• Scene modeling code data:
--- start ---

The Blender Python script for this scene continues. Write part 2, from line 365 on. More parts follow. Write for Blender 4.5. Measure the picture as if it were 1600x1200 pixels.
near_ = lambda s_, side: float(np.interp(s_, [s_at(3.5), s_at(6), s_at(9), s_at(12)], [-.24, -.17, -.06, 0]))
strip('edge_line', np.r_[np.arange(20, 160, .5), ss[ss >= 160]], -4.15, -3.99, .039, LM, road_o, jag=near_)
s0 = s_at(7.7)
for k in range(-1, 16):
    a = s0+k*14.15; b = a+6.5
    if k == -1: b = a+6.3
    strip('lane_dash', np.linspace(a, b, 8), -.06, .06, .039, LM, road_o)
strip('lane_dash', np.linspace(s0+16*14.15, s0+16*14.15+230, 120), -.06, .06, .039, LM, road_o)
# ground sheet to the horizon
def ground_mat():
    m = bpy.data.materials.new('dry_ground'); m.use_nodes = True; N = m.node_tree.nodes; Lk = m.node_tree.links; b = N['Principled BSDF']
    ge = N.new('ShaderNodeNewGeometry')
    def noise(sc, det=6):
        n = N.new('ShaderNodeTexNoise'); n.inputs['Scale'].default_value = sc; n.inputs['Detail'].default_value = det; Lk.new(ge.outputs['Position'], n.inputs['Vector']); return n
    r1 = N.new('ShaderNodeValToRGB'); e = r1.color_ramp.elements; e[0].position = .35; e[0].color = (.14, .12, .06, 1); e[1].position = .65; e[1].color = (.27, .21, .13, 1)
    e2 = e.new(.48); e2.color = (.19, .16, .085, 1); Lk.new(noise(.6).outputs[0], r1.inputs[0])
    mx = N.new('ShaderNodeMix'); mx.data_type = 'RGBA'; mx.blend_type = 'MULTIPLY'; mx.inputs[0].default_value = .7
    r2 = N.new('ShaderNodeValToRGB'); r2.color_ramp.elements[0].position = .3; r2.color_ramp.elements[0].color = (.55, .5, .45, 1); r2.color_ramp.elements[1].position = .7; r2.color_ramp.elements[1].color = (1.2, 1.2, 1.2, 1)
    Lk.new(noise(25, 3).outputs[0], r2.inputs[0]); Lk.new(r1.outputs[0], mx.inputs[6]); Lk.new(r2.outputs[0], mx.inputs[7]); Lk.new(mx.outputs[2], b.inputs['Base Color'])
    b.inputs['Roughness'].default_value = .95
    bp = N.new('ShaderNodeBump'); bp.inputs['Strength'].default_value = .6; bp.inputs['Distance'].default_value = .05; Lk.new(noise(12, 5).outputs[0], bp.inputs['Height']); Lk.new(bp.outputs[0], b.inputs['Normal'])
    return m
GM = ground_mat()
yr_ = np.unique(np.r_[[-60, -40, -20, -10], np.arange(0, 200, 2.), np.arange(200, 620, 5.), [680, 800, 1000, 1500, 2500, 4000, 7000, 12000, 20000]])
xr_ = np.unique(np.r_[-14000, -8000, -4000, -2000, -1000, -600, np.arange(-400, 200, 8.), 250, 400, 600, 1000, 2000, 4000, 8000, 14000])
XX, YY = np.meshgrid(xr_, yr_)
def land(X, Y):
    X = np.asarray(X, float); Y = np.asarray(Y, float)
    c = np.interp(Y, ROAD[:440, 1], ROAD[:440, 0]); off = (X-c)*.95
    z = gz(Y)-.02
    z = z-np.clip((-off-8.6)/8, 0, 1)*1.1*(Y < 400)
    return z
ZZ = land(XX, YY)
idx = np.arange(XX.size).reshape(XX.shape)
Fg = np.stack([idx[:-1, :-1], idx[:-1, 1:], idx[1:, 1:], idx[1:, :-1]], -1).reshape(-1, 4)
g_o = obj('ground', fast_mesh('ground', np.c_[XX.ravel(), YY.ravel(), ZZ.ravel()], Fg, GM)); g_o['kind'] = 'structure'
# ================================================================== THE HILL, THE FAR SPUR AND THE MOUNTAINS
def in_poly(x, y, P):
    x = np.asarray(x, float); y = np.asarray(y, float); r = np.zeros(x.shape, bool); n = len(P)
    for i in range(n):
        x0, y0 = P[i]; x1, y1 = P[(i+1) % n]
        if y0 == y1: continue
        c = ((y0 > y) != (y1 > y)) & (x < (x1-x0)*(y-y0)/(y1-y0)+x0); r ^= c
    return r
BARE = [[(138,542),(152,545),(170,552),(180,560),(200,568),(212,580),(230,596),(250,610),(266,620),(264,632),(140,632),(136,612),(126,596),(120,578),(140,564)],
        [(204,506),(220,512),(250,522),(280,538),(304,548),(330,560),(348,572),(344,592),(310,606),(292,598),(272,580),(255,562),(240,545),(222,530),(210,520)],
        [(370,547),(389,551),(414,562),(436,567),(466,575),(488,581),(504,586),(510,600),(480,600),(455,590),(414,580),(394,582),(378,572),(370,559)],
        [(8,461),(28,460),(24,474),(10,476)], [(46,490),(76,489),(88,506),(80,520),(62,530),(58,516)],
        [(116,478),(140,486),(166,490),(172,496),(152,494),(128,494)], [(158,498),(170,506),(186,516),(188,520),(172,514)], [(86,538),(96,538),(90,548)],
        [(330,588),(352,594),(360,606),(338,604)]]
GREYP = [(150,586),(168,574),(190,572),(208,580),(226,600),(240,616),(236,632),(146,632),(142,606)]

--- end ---
--- start ---

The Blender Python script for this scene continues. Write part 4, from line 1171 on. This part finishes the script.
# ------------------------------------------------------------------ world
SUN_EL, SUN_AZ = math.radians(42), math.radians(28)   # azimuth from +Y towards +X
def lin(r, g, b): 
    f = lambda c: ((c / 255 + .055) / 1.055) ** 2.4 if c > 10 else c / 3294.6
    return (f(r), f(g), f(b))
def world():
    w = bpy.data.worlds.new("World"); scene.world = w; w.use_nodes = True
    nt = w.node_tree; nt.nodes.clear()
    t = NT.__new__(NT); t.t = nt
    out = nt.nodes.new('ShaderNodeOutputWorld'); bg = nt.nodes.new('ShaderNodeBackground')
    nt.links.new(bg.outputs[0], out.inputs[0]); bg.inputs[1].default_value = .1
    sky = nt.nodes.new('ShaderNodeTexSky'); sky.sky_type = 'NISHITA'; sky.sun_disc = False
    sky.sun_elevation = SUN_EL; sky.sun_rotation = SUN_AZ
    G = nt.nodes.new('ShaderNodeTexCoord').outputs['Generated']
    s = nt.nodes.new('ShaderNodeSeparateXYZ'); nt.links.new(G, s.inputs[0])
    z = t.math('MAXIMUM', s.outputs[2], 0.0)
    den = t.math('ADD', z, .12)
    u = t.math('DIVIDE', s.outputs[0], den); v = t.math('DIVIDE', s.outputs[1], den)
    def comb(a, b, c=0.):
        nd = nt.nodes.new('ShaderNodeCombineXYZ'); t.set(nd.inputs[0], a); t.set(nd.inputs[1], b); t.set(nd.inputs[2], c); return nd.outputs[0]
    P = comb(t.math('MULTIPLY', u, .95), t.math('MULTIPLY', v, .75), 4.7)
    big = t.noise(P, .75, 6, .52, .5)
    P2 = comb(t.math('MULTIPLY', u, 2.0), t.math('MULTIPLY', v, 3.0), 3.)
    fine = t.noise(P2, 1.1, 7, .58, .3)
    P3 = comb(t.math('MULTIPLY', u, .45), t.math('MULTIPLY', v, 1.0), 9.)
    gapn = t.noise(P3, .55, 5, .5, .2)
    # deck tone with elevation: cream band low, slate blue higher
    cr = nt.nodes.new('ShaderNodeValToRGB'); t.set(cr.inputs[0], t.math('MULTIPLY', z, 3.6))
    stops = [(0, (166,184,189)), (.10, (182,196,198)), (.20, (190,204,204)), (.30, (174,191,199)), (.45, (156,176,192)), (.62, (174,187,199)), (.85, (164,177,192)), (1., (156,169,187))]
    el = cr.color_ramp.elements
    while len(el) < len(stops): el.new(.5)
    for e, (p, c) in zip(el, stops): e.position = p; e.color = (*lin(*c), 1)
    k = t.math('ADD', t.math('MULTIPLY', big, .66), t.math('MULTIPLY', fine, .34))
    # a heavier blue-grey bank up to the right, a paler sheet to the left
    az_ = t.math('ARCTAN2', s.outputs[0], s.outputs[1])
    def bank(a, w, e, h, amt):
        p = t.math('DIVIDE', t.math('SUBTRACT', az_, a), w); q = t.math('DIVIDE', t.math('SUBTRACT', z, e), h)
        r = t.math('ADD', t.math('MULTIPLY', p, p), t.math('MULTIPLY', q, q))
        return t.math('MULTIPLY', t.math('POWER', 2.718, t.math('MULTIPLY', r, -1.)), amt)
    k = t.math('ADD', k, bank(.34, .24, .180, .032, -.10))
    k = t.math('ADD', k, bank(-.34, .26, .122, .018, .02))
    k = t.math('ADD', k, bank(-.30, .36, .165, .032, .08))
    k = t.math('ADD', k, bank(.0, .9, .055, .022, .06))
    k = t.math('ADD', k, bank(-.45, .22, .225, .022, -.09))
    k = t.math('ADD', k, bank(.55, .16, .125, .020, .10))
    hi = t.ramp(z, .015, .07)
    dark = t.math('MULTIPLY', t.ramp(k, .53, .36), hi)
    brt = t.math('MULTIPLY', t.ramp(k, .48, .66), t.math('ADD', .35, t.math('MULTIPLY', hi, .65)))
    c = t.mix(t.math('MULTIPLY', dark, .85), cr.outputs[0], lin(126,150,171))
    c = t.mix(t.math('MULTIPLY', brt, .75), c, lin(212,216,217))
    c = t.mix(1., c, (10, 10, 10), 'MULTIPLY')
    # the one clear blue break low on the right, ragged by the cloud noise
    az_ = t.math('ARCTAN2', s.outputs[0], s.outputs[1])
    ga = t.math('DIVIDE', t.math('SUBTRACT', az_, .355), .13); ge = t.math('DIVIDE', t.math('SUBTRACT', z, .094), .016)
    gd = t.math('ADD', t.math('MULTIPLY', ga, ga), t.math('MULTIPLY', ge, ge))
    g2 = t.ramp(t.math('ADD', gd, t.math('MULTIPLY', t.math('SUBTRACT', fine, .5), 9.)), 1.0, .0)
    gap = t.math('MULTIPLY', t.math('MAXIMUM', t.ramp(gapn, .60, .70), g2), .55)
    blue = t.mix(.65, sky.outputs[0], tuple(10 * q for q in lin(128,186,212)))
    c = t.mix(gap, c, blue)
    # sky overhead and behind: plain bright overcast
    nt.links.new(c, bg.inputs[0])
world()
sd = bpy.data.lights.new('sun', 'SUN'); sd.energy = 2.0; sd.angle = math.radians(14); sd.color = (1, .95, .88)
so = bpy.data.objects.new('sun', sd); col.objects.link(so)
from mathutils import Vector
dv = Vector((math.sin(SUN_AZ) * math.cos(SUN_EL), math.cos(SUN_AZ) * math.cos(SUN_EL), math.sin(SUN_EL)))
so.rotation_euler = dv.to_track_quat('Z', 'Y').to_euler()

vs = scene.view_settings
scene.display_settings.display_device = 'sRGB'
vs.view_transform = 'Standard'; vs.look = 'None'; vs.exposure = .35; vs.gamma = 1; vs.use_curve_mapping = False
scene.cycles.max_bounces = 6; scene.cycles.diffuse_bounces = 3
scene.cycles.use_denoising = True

--- end ---

• What the task asks:
Select all lines in the listing that include the word "from".

• Exercise solution:
The Blender Python script for this scene continues. Write part 2, from line 365 on. More parts follow. Write for Blender 4.5. Measure the picture as if it were 1600x1200 pixels.
The Blender Python script for this scene continues. Write part 4, from line 1171 on. This part finishes the script.
SUN_EL, SUN_AZ = math.radians(42), math.radians(28)   # azimuth from +Y towards +X
from mathutils import Vector